§ **What to work on**
Without the pictures, extract every line from the start of the material to the line containing "COL = S.collection", both ends included.

§ **Records shown**
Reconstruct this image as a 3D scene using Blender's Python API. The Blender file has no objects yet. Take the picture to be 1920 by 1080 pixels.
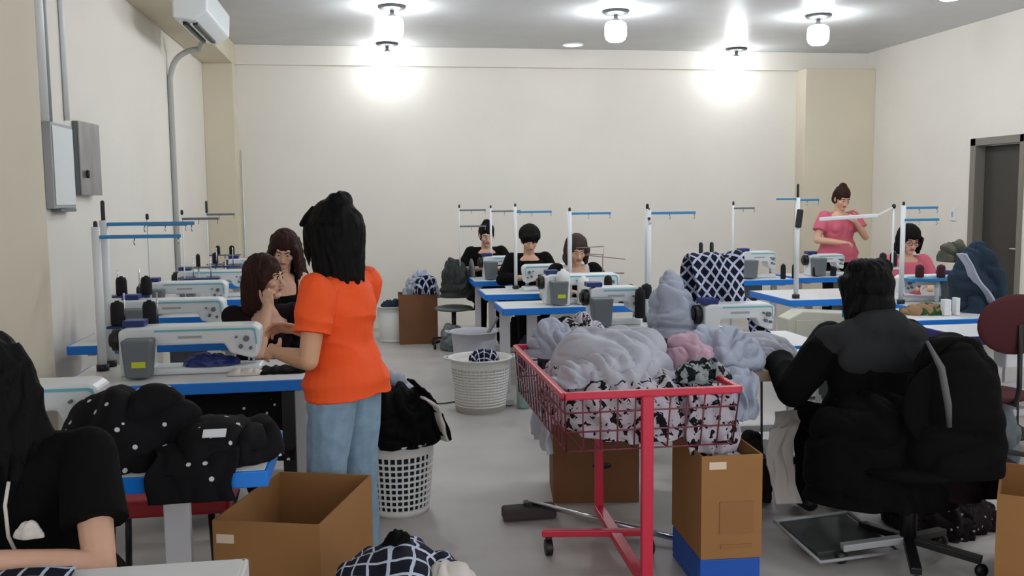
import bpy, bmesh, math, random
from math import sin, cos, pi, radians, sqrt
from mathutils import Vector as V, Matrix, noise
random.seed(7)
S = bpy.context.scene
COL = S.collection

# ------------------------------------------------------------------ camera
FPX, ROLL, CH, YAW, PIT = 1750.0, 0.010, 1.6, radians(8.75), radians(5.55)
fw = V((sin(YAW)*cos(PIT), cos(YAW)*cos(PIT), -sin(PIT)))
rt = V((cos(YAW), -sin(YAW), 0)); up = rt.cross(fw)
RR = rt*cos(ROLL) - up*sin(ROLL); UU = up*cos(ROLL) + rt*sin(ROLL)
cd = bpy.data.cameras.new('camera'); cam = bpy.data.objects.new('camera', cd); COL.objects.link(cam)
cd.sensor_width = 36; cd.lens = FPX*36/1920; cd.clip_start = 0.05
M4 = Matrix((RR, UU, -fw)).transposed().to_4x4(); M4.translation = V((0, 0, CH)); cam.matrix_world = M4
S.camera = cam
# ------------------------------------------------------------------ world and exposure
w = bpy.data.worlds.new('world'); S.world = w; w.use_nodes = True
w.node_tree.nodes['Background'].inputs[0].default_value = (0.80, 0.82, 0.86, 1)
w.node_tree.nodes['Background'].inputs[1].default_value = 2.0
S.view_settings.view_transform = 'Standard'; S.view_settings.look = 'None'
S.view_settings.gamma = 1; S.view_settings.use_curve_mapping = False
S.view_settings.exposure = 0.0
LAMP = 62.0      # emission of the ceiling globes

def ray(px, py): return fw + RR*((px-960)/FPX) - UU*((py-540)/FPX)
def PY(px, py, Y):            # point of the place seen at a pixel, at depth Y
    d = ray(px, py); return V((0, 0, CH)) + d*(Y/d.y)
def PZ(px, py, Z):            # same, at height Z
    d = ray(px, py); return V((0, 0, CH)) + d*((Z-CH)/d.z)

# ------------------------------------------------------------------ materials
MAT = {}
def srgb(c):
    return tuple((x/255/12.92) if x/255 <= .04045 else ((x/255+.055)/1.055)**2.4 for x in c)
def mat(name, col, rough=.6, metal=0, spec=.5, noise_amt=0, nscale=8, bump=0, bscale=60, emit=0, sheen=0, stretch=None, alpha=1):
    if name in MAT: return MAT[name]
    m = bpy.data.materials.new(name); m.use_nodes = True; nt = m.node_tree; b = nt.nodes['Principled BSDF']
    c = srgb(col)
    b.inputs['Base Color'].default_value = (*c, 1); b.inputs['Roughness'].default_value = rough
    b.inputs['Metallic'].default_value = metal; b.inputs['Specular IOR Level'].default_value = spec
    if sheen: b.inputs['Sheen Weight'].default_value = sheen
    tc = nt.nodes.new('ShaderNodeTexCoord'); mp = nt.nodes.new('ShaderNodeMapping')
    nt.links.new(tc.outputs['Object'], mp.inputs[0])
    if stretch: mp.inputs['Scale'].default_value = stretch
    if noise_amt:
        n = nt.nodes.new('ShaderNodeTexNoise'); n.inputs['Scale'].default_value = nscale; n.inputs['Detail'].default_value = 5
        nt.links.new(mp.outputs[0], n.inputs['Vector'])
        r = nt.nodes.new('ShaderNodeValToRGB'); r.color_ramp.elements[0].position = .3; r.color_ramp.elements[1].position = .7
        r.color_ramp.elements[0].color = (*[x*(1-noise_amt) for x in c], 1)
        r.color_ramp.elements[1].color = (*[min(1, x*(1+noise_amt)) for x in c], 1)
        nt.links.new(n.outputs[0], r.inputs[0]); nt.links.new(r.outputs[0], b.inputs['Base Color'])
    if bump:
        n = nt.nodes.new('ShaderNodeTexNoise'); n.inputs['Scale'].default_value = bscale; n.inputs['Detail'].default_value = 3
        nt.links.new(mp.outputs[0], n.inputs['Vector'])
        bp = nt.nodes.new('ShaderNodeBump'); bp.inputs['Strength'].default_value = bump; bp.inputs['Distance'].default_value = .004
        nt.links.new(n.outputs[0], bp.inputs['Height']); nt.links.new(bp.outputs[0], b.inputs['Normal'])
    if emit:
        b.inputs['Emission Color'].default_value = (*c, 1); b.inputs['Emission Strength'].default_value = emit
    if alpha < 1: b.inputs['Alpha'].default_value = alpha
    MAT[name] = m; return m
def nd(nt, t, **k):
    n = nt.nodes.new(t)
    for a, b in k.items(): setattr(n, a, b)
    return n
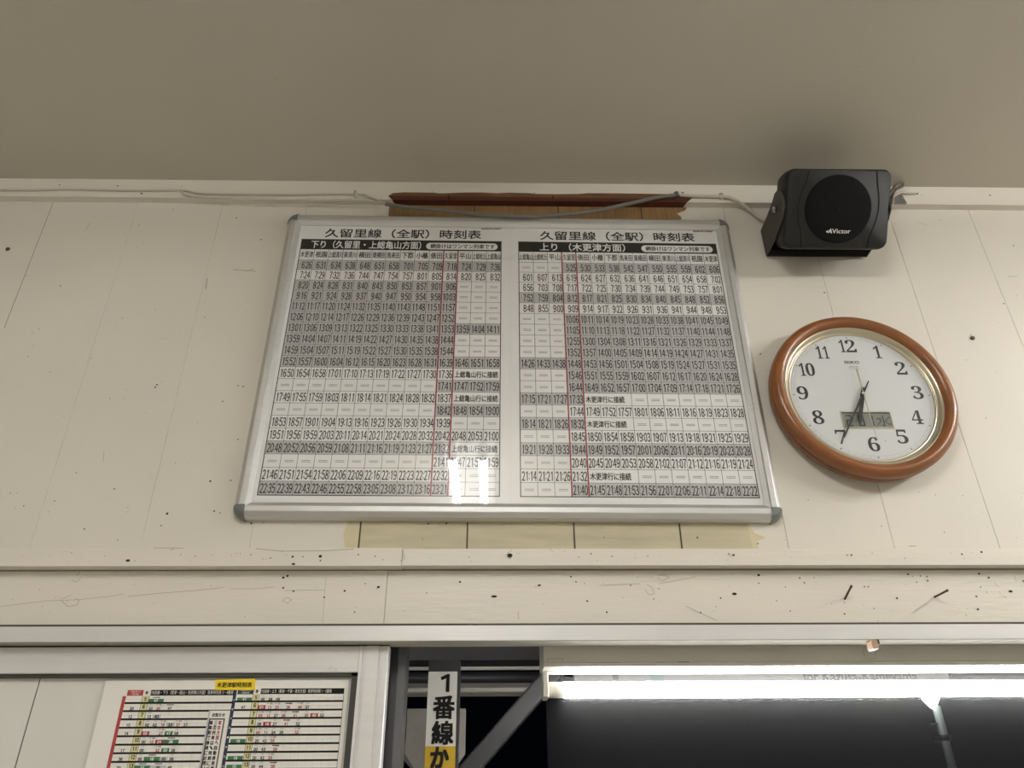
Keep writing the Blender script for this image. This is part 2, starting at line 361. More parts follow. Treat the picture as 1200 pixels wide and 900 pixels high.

§ **Correct answer**
Reconstruct this image as a 3D scene using Blender's Python API. The Blender file has no objects yet. Take the picture to be 1920 by 1080 pixels.
import bpy, bmesh, math, random
from math import sin, cos, pi, radians, sqrt
from mathutils import Vector as V, Matrix, noise
random.seed(7)
S = bpy.context.scene
COL = S.collection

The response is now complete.